VIDEO: How to save on business taxes in the UK?
Our clients, Ania and Wojtek, run a small shop together. They contacted us at the beginning of 2022 due to the very high taxes they were paying to HMRC. Every year, the company generated increasing profits, but also every year, there was more and more tax to pay.
The clients had their own accountant who correctly handled their HMRC filings, but they never received any advice from her that would help them reduce their very high annual tax burden.
The business was run as partnership (a partnership), which means that the partners filed their annual returns using a self-assessment (each of them submitted their own return).
From savings to tax optimization and cost reduction
As soon as we were provided with the details of Ania and Wojtek's business, it became clear to us that they should have made significant changes to their business operations from an accounting and tax perspective a long time ago.
Change of Business Structure
The shop's income was so substantial that running the business as a partnership became completely unprofitable, because even though the company was developing beautifully, a large portion of the earnings was consumed by taxes.
We suggested to the clients that they register as an LTD company (limited liability) and explained how this would improve their financial situation.
The higher a company's income, the more beneficial it is to operate it as an LTD company. This allows for much more flexible management of earnings, and as a result, significant tax savings can be achieved.
Our clients' business was well-developed and generating substantial profits, which is why it should have been operating as a limited.
The advantages of running an LTD company and for which types of businesses this structure is most suitable, we have described in an article that you can read here.
Maximizing available tax reliefs
During our analysis of clients' expenditures, we observed their underutilization of available tax reliefs. This was largely due to the company being operated in a disadvantageous structure. We explained to clients how they could save a significant amount of money.
- Remuneration for LTD directors/owners at a level that avoids income tax and National Insurance contributions (National Insurance Contribution – NIC), which are tax-deductible;
- Opportunity to pay out company profits as dividends, including a tax-free dividend allowance (up to £2,000 per director – rate for 2022/23), with the remainder taxed at a rate lower than income tax, at 8.75% (basic rate for 2022/23);
- Utilizing tax-free savings allowances (up to £6,000);
- Tax-free contributions to a Personal Pension Plan;
- Leasing electric company cars for directors, which are very low-taxed and reduce corporation tax (Corporation Tax – CT) as a business expense;
- Purchasing company equipment using super-deduction (the ability to deduct 130% of the value of new fixed assets purchased); this scheme is valid until March 31, 2023.

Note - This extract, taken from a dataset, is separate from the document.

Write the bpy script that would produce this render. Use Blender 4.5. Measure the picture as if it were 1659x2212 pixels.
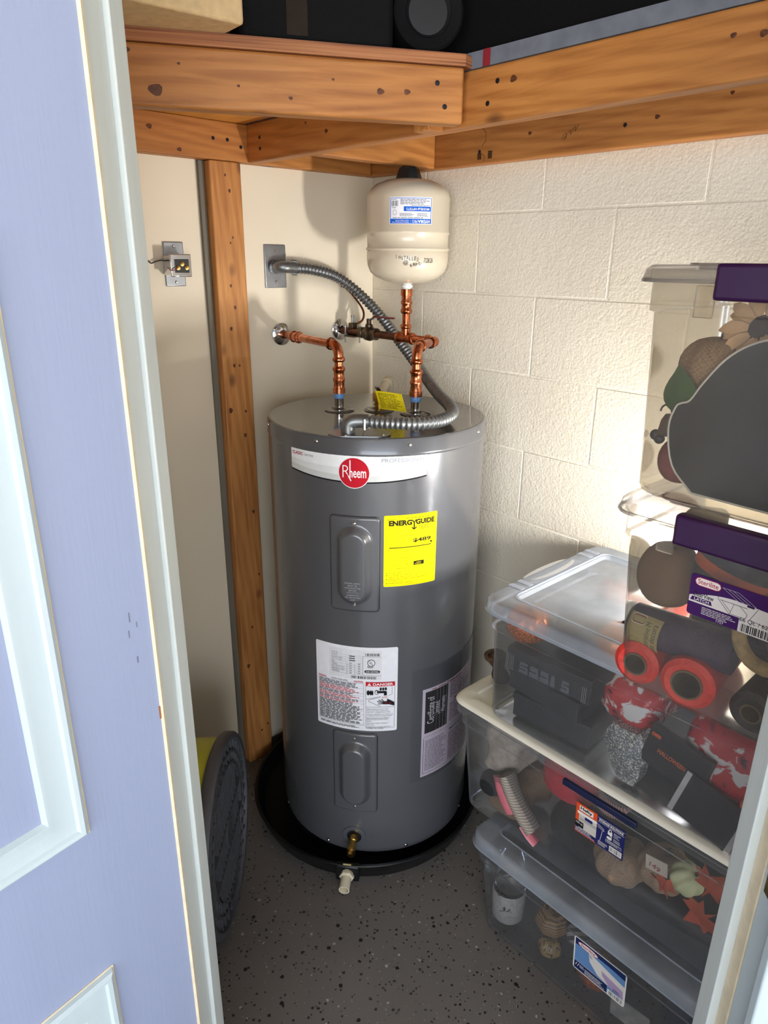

You can read about the most efficient ways to extract funds from the company for directors here.
Better sales control
First and foremost, we meticulously managed the accounting for Ani and Wojtek's company, because real control over a business's financial situation depends on well-maintained accounting.
Real control over a company's financial situation depends on well-maintained accounting
We prepared accurate financial reports with a particular focus on the Profit and Loss report (you can find an article on how to avoid financial problems in a company here, and an article on how to check financial liquidity – on our sister portal Mamona). Their analysis provided us, among other things, with information that the company had inflated transport costs for its goods due to very poor control and accounting of sales. This had to change, so we also recommended user-friendly accounting software to our clients.
The Right Accounting Software is a Necessity
Good software for recording income and company settlements is fundamental. Ania and Wojtek didn't use any; they simply collected their receipts and handed them over to their accountant. Besides being tedious and inconvenient, it's important to remember that soon every company will be required to file and maintain digital accounting under the Making Tax Digital (MTD) program – using appropriate software recognized by HMRC.
For our clients, the matter was already quite urgent, as the time was fast approaching when they needed to be registered for VAT, and for such companies, filing with HMRC via MTD is already mandatory. You can learn more about MTD here.
At our company, we use XERO software and recommend it to all our clients. On our website, you can find a free XERO course in video episodes, which is worth checking out.
Tax Savings Must Be Planned
An initial discussion about tax savings resulted in a long-term collaboration. Ania and Wojtek utilized all our advice and opened an LTD company, which in the long run will bring them higher income with lower taxation than before. They also asked us to manage their accounting.
Unfortunately, we couldn't help our clients save on taxes for the 2021/22 tax year, because nothing can be changed in the past. Company income and expenses must be monitored continuously, and tax optimization should be planned in advance.
However, the settlement for the next tax year will look completely different, because thanks to the tax optimization carried out by TaxOne, Ania and Wojtek will have significantly less to pay to HMRC.
Remember! Tax savings are only possible when a company has regularly and meticulously maintained accounting, because it is the foundation of all future business plans and the key not only to tax optimization, but also to a true insight into the company's situation and, consequently, to continuously monitoring its financial status.